» **Problem statement**:
Below you will find a set of lines. Repeat them all exactly.

-- BEGIN --

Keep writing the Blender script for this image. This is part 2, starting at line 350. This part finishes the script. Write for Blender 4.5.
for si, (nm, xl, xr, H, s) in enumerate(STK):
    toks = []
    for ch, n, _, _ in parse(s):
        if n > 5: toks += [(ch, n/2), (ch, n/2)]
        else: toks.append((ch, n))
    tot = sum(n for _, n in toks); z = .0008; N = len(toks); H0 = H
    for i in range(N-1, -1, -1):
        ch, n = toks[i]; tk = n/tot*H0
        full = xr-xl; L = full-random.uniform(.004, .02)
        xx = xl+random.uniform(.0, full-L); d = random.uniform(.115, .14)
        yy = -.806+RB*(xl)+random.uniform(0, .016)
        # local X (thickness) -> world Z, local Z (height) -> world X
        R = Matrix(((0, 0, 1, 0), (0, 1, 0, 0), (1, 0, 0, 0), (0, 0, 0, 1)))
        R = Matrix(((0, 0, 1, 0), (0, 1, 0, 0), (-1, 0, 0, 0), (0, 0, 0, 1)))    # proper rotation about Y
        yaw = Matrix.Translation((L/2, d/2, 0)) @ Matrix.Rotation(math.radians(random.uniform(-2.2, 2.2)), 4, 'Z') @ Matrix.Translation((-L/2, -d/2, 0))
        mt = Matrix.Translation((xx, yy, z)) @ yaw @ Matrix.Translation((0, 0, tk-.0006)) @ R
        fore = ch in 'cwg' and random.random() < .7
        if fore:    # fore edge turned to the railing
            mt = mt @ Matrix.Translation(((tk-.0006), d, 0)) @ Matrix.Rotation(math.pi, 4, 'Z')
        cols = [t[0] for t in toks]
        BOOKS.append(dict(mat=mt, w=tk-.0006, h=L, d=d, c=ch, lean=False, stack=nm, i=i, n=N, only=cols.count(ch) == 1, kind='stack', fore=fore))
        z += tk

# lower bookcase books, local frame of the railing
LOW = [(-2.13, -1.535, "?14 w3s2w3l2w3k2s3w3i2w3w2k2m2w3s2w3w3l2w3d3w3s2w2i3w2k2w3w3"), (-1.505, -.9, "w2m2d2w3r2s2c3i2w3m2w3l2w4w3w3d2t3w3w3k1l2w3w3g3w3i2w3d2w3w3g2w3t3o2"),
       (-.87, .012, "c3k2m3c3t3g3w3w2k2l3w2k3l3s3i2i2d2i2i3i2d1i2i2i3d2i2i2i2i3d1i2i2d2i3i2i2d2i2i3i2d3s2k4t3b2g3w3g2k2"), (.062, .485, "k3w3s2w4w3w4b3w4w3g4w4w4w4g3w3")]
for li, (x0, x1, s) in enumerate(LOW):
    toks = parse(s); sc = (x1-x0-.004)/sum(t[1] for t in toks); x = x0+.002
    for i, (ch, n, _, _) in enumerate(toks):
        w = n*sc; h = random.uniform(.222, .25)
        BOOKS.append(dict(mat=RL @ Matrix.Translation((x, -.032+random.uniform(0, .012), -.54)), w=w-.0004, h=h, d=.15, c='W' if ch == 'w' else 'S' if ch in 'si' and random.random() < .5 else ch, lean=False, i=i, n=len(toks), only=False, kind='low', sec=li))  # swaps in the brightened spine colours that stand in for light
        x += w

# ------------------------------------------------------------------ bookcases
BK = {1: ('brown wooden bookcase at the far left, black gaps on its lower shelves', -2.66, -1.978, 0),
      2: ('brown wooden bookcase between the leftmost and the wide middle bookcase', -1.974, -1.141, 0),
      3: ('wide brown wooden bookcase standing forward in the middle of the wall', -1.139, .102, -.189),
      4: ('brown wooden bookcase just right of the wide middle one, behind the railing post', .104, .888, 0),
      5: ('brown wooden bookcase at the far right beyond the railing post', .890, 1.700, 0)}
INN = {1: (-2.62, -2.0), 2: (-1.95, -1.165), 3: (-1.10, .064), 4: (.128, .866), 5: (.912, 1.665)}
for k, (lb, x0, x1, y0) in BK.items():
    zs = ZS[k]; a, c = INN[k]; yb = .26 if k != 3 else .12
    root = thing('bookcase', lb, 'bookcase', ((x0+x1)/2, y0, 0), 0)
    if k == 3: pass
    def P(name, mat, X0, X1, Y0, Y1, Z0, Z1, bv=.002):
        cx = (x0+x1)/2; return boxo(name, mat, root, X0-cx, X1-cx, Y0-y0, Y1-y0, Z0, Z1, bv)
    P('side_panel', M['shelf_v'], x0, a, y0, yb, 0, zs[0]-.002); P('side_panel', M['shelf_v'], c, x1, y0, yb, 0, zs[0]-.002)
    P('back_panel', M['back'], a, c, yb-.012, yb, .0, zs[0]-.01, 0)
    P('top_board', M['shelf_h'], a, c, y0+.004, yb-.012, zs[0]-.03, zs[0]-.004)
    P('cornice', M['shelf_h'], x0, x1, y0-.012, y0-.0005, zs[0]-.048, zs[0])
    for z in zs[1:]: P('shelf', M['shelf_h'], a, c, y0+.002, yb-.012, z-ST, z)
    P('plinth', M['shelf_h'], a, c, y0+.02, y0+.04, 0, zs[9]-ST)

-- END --

» **Solution to this task**:
Keep writing the Blender script for this image. This is part 2, starting at line 350. This part finishes the script. Write for Blender 4.5.
for si, (nm, xl, xr, H, s) in enumerate(STK):
    toks = []
    for ch, n, _, _ in parse(s):
        if n > 5: toks += [(ch, n/2), (ch, n/2)]
        else: toks.append((ch, n))
    tot = sum(n for _, n in toks); z = .0008; N = len(toks); H0 = H
    for i in range(N-1, -1, -1):
        ch, n = toks[i]; tk = n/tot*H0
        full = xr-xl; L = full-random.uniform(.004, .02)
        xx = xl+random.uniform(.0, full-L); d = random.uniform(.115, .14)
        yy = -.806+RB*(xl)+random.uniform(0, .016)
        # local X (thickness) -> world Z, local Z (height) -> world X
        R = Matrix(((0, 0, 1, 0), (0, 1, 0, 0), (1, 0, 0, 0), (0, 0, 0, 1)))
        R = Matrix(((0, 0, 1, 0), (0, 1, 0, 0), (-1, 0, 0, 0), (0, 0, 0, 1)))    # proper rotation about Y
        yaw = Matrix.Translation((L/2, d/2, 0)) @ Matrix.Rotation(math.radians(random.uniform(-2.2, 2.2)), 4, 'Z') @ Matrix.Translation((-L/2, -d/2, 0))
        mt = Matrix.Translation((xx, yy, z)) @ yaw @ Matrix.Translation((0, 0, tk-.0006)) @ R
        fore = ch in 'cwg' and random.random() < .7
        if fore:    # fore edge turned to the railing
            mt = mt @ Matrix.Translation(((tk-.0006), d, 0)) @ Matrix.Rotation(math.pi, 4, 'Z')
        cols = [t[0] for t in toks]
        BOOKS.append(dict(mat=mt, w=tk-.0006, h=L, d=d, c=ch, lean=False, stack=nm, i=i, n=N, only=cols.count(ch) == 1, kind='stack', fore=fore))
        z += tk

# lower bookcase books, local frame of the railing
LOW = [(-2.13, -1.535, "?14 w3s2w3l2w3k2s3w3i2w3w2k2m2w3s2w3w3l2w3d3w3s2w2i3w2k2w3w3"), (-1.505, -.9, "w2m2d2w3r2s2c3i2w3m2w3l2w4w3w3d2t3w3w3k1l2w3w3g3w3i2w3d2w3w3g2w3t3o2"),
       (-.87, .012, "c3k2m3c3t3g3w3w2k2l3w2k3l3s3i2i2d2i2i3i2d1i2i2i3d2i2i2i2i3d1i2i2d2i3i2i2d2i2i3i2d3s2k4t3b2g3w3g2k2"), (.062, .485, "k3w3s2w4w3w4b3w4w3g4w4w4w4g3w3")]
for li, (x0, x1, s) in enumerate(LOW):
    toks = parse(s); sc = (x1-x0-.004)/sum(t[1] for t in toks); x = x0+.002
    for i, (ch, n, _, _) in enumerate(toks):
        w = n*sc; h = random.uniform(.222, .25)
        BOOKS.append(dict(mat=RL @ Matrix.Translation((x, -.032+random.uniform(0, .012), -.54)), w=w-.0004, h=h, d=.15, c='W' if ch == 'w' else 'S' if ch in 'si' and random.random() < .5 else ch, lean=False, i=i, n=len(toks), only=False, kind='low', sec=li))  # swaps in the brightened spine colours that stand in for light
        x += w

# ------------------------------------------------------------------ bookcases
BK = {1: ('brown wooden bookcase at the far left, black gaps on its lower shelves', -2.66, -1.978, 0),
      2: ('brown wooden bookcase between the leftmost and the wide middle bookcase', -1.974, -1.141, 0),
      3: ('wide brown wooden bookcase standing forward in the middle of the wall', -1.139, .102, -.189),
      4: ('brown wooden bookcase just right of the wide middle one, behind the railing post', .104, .888, 0),
      5: ('brown wooden bookcase at the far right beyond the railing post', .890, 1.700, 0)}
INN = {1: (-2.62, -2.0), 2: (-1.95, -1.165), 3: (-1.10, .064), 4: (.128, .866), 5: (.912, 1.665)}
for k, (lb, x0, x1, y0) in BK.items():
    zs = ZS[k]; a, c = INN[k]; yb = .26 if k != 3 else .12
    root = thing('bookcase', lb, 'bookcase', ((x0+x1)/2, y0, 0), 0)
    if k == 3: pass
    def P(name, mat, X0, X1, Y0, Y1, Z0, Z1, bv=.002):
        cx = (x0+x1)/2; return boxo(name, mat, root, X0-cx, X1-cx, Y0-y0, Y1-y0, Z0, Z1, bv)
    P('side_panel', M['shelf_v'], x0, a, y0, yb, 0, zs[0]-.002); P('side_panel', M['shelf_v'], c, x1, y0, yb, 0, zs[0]-.002)
    P('back_panel', M['back'], a, c, yb-.012, yb, .0, zs[0]-.01, 0)
    P('top_board', M['shelf_h'], a, c, y0+.004, yb-.012, zs[0]-.03, zs[0]-.004)
    P('cornice', M['shelf_h'], x0, x1, y0-.012, y0-.0005, zs[0]-.048, zs[0])
    for z in zs[1:]: P('shelf', M['shelf_h'], a, c, y0+.002, yb-.012, z-ST, z)
    P('plinth', M['shelf_h'], a, c, y0+.02, y0+.04, 0, zs[9]-ST)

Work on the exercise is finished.